A novel’s two narrators tell the story of an Ethiopian man whose past, present and future never come into focus.
In “All Our Names,” author Dinaw Mengestu uses alternating chapters to tell two halves of the same person’s story. Chapters titled “Isaac” tell of students involved in an uprising in post-colonial Uganda. Those titled “Helen” recount the experience of one of the uprising participants after he immigrates to a small town in the American Midwest.
We never know the name of the narrator in the Isaac chapters. He has emigrated from Ethiopia to Kampala, Uganda, very consciously and deliberately leaving behind his 13 names and his family’s long history in their village. He loves literature and dreams of being a writer. His many nicknames include “Langston” and “Professor.”
Hanging around a university in Kampala, he comes under the influence of Isaac, whose charisma makes him politically influential over the students even though he is not actually enrolled at the university. It’s never clear what exactly motivates the narrator to participate in the burgeoning underground political activities other than his admiration for and friendship with Isaac — and the fact that he has left everything else he knows behind in the village.
The two men get involved in clandestine political activities that become increasingly more militant. Isaac attends secret meetings involving people who have very specific plans. Langston, only along as Isaac’s sidekick, is nevertheless pulled in further. The plans for revolution don’t go as intended.
In the chapters entitled Helen, the narrator is a social worker employed by a relief service in a small Midwestern town. She visits and supports not only the aged and infirm but also a recent African immigrant known as Isaac. Helen, who lives with her mother, has very little social life. Isaac lives in a spare apartment, knows no one in town besides Helen and has few activities other than spending all day at the campus library. Helen’s boss calls him “Dickens” because of the formality of his English. Helen says, “Compared with others, Isaac was made of almost nothing, not a ghost but a sketch of a man I was trying hard to fill in.”
Perhaps because neither has many options, the two quite quickly become intimate. But lots of sex does not overcome the distance between them. Helen characterizes their relations as “barren.” However, despite the challenges for a relationship like theirs in Middle America in the late ’60s/early ’70s, eventually they both believe they love each other. The final chapter may provide a realistic glimmer of hope.
In certain respects, “All Our Names” offers very little detail.

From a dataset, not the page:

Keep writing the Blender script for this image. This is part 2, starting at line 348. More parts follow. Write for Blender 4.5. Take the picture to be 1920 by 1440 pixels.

Important events are sometimes drawn with a crayon. At times, however, Mengestu provides descriptive observations of people’s mannerisms and their motivations for doing small things. Overall, there is more attention to small details than to larger ones. This technique may not satisfy all readers.
Each of the main characters has become unmoored. Langston leaves his village for the big city, leaving his names behind with no intention of returning. Isaac throws himself totally into a revolution with an unpredictable future. Helen, although having always lived in the same small town, has never had a place of her own and leads a very empty life. In the U.S., Isaac has almost no friends or acquaintances other than Helen.
This is a mysterious book. Somehow, it reminded me of the movie “Memento,” where the actor Guy Pearce has no memory, and the film presents chapters of his story in reverse order. As a result, the viewer doesn’t know what has precipitated the events — that is, how the story started — until the movie is over. In a similar way, it is only toward the end of the book that the reader understands how Isaac’s story led to Helen’s story.
Mengestu emigrated from Ethiopia to the U.S. when he was a boy. His two previous novels met with substantial acclaim, and he has received the
MacArthur Foundation’s “Genius Grant.” In 2008, the Seattle Public Library chose his novel “The Beautiful Things That Heaven Bears” for the annual Seattle Reads program
Although he has won a lot of awards, I am not as unreservedly enthusiastic about this book as some of his other readers. But I’m enthusiastic enough that I look forward to returning to his earlier tale, “The Beautiful Things That Heaven Bears,” which the New York Times describes as “a great African novel, a great Washington [D.C.] novel, and a great American novel.”